* START *

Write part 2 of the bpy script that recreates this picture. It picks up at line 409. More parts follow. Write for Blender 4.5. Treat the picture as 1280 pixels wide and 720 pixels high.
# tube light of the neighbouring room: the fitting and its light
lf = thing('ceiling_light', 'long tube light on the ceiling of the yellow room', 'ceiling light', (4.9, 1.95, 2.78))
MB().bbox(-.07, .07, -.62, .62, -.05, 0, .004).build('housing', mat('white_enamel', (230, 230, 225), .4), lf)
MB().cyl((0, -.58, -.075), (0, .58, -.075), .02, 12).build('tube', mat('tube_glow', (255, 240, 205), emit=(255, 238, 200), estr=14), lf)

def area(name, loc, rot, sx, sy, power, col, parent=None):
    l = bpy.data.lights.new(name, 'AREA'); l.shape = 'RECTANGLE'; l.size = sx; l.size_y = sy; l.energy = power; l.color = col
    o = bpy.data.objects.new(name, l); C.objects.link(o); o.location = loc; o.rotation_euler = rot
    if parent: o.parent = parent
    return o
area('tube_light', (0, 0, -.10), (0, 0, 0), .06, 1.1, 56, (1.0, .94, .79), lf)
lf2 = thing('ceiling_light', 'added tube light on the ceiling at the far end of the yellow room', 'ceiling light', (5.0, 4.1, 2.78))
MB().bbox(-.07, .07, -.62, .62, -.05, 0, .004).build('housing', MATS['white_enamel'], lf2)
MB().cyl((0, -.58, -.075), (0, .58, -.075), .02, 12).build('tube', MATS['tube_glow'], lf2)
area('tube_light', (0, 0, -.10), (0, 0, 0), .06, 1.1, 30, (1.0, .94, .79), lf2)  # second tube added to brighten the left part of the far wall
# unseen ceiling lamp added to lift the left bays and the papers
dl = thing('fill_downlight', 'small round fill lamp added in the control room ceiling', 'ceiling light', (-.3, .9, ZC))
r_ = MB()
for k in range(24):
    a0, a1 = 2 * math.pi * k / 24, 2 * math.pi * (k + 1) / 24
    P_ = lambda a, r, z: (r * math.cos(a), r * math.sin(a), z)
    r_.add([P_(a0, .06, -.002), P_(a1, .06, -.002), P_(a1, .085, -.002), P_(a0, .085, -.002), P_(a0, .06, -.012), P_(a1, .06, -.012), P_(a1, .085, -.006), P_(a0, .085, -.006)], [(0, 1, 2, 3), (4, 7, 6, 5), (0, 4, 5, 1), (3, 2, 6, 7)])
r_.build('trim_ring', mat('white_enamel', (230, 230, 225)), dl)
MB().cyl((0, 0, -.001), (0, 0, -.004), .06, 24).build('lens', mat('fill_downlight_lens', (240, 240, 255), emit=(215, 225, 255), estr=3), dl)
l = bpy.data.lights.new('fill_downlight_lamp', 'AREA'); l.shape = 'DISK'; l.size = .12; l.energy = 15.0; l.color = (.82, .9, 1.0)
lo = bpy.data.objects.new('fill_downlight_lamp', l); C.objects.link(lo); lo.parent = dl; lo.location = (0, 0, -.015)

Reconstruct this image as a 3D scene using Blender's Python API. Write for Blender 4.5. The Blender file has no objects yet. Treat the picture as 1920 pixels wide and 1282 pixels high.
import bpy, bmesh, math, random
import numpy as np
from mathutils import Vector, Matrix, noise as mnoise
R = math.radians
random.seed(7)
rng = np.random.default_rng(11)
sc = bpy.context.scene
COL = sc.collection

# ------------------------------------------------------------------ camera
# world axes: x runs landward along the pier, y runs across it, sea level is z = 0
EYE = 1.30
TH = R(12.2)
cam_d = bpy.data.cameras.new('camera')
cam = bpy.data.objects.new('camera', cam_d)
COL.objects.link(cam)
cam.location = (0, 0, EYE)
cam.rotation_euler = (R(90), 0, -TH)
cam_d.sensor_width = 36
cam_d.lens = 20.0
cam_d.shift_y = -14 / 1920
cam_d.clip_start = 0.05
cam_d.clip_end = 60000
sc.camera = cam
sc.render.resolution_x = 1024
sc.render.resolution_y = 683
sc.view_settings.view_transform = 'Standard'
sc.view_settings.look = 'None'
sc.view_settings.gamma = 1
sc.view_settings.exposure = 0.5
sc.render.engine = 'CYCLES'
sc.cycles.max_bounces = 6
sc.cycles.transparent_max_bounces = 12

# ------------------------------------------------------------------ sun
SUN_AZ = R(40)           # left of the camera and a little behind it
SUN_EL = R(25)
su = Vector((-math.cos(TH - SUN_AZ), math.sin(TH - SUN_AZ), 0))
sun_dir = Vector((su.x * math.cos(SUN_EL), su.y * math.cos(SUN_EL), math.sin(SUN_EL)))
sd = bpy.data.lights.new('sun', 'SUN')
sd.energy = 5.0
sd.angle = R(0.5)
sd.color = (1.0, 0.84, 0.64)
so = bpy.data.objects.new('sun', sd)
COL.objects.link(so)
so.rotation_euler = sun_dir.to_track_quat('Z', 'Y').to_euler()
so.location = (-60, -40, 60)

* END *

• _AIM_
Write out the material exactly as given.

• _ANSWER TO THE PROBLEM_
Write part 2 of the bpy script that recreates this picture. It picks up at line 409. More parts follow. Write for Blender 4.5. Treat the picture as 1280 pixels wide and 720 pixels high.
# tube light of the neighbouring room: the fitting and its light
lf = thing('ceiling_light', 'long tube light on the ceiling of the yellow room', 'ceiling light', (4.9, 1.95, 2.78))
MB().bbox(-.07, .07, -.62, .62, -.05, 0, .004).build('housing', mat('white_enamel', (230, 230, 225), .4), lf)
MB().cyl((0, -.58, -.075), (0, .58, -.075), .02, 12).build('tube', mat('tube_glow', (255, 240, 205), emit=(255, 238, 200), estr=14), lf)

def area(name, loc, rot, sx, sy, power, col, parent=None):
    l = bpy.data.lights.new(name, 'AREA'); l.shape = 'RECTANGLE'; l.size = sx; l.size_y = sy; l.energy = power; l.color = col
    o = bpy.data.objects.new(name, l); C.objects.link(o); o.location = loc; o.rotation_euler = rot
    if parent: o.parent = parent
    return o
area('tube_light', (0, 0, -.10), (0, 0, 0), .06, 1.1, 56, (1.0, .94, .79), lf)
lf2 = thing('ceiling_light', 'added tube light on the ceiling at the far end of the yellow room', 'ceiling light', (5.0, 4.1, 2.78))
MB().bbox(-.07, .07, -.62, .62, -.05, 0, .004).build('housing', MATS['white_enamel'], lf2)
MB().cyl((0, -.58, -.075), (0, .58, -.075), .02, 12).build('tube', MATS['tube_glow'], lf2)
area('tube_light', (0, 0, -.10), (0, 0, 0), .06, 1.1, 30, (1.0, .94, .79), lf2)  # second tube added to brighten the left part of the far wall
# unseen ceiling lamp added to lift the left bays and the papers
dl = thing('fill_downlight', 'small round fill lamp added in the control room ceiling', 'ceiling light', (-.3, .9, ZC))
r_ = MB()
for k in range(24):
    a0, a1 = 2 * math.pi * k / 24, 2 * math.pi * (k + 1) / 24
    P_ = lambda a, r, z: (r * math.cos(a), r * math.sin(a), z)
    r_.add([P_(a0, .06, -.002), P_(a1, .06, -.002), P_(a1, .085, -.002), P_(a0, .085, -.002), P_(a0, .06, -.012), P_(a1, .06, -.012), P_(a1, .085, -.006), P_(a0, .085, -.006)], [(0, 1, 2, 3), (4, 7, 6, 5), (0, 4, 5, 1), (3, 2, 6, 7)])
r_.build('trim_ring', mat('white_enamel', (230, 230, 225)), dl)
MB().cyl((0, 0, -.001), (0, 0, -.004), .06, 24).build('lens', mat('fill_downlight_lens', (240, 240, 255), emit=(215, 225, 255), estr=3), dl)
l = bpy.data.lights.new('fill_downlight_lamp', 'AREA'); l.shape = 'DISK'; l.size = .12; l.energy = 15.0; l.color = (.82, .9, 1.0)
lo = bpy.data.objects.new('fill_downlight_lamp', l); C.objects.link(lo); lo.parent = dl; lo.location = (0, 0, -.015)

Reconstruct this image as a 3D scene using Blender's Python API. Write for Blender 4.5. The Blender file has no objects yet. Treat the picture as 1920 pixels wide and 1282 pixels high.
import bpy, bmesh, math, random
import numpy as np
from mathutils import Vector, Matrix, noise as mnoise
R = math.radians
random.seed(7)
rng = np.random.default_rng(11)
sc = bpy.context.scene
COL = sc.collection

# ------------------------------------------------------------------ camera
# world axes: x runs landward along the pier, y runs across it, sea level is z = 0
EYE = 1.30
TH = R(12.2)
cam_d = bpy.data.cameras.new('camera')
cam = bpy.data.objects.new('camera', cam_d)
COL.objects.link(cam)
cam.location = (0, 0, EYE)
cam.rotation_euler = (R(90), 0, -TH)
cam_d.sensor_width = 36
cam_d.lens = 20.0
cam_d.shift_y = -14 / 1920
cam_d.clip_start = 0.05
cam_d.clip_end = 60000
sc.camera = cam
sc.render.resolution_x = 1024
sc.render.resolution_y = 683
sc.view_settings.view_transform = 'Standard'
sc.view_settings.look = 'None'
sc.view_settings.gamma = 1
sc.view_settings.exposure = 0.5
sc.render.engine = 'CYCLES'
sc.cycles.max_bounces = 6
sc.cycles.transparent_max_bounces = 12

# ------------------------------------------------------------------ sun
SUN_AZ = R(40)           # left of the camera and a little behind it
SUN_EL = R(25)
su = Vector((-math.cos(TH - SUN_AZ), math.sin(TH - SUN_AZ), 0))
sun_dir = Vector((su.x * math.cos(SUN_EL), su.y * math.cos(SUN_EL), math.sin(SUN_EL)))
sd = bpy.data.lights.new('sun', 'SUN')
sd.energy = 5.0
sd.angle = R(0.5)
sd.color = (1.0, 0.84, 0.64)
so = bpy.data.objects.new('sun', sd)
COL.objects.link(so)
so.rotation_euler = sun_dir.to_track_quat('Z', 'Y').to_euler()
so.location = (-60, -40, 60)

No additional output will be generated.